I know that grace is a factor in all of this. That is why I have to come before the Lord and ask Him to give me the wisdom I need for disciplining. And, oh how I need wisdom. Sometimes I really blow it. (I have talked about that before.) But, as I walk in the Spirit and rest in the truth that I have from His word, I know He is going to give me the strength I need.
My children are priceless treasures. God has entrusted them to me...what a privilege! I can't believe that the God of the universe would choose me and bless me with these precious gems.
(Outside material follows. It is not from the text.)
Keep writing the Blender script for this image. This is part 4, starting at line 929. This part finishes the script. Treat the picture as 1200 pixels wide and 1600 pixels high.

Oh God, help me to remember what Your Word says about my children. The responsibility is so great, sometime overwhelming! Bill and I cannot do it alone. Thank you for Your Word and for putting godly people in our path to remind us of what You want. I pray that I will not become lazy in my parenting. I am so tired sometimes. It is so tempting to choose the easy path. But Lord, I know that is not what you desire for me. My children's souls and lives are at stake here. Thank you Father for loving me, and guiding me. I am in awe of you.
1 comment:
What a great reminder of how complacent a person can get in their parenting. I can't tell you the times it was just easier to go the easy way when it comes to discipline, but how it always rears it's ugly head again later. Thanks for sharing the scripture God laid on your heart!! What an encouragement - even at this stage in the game for me.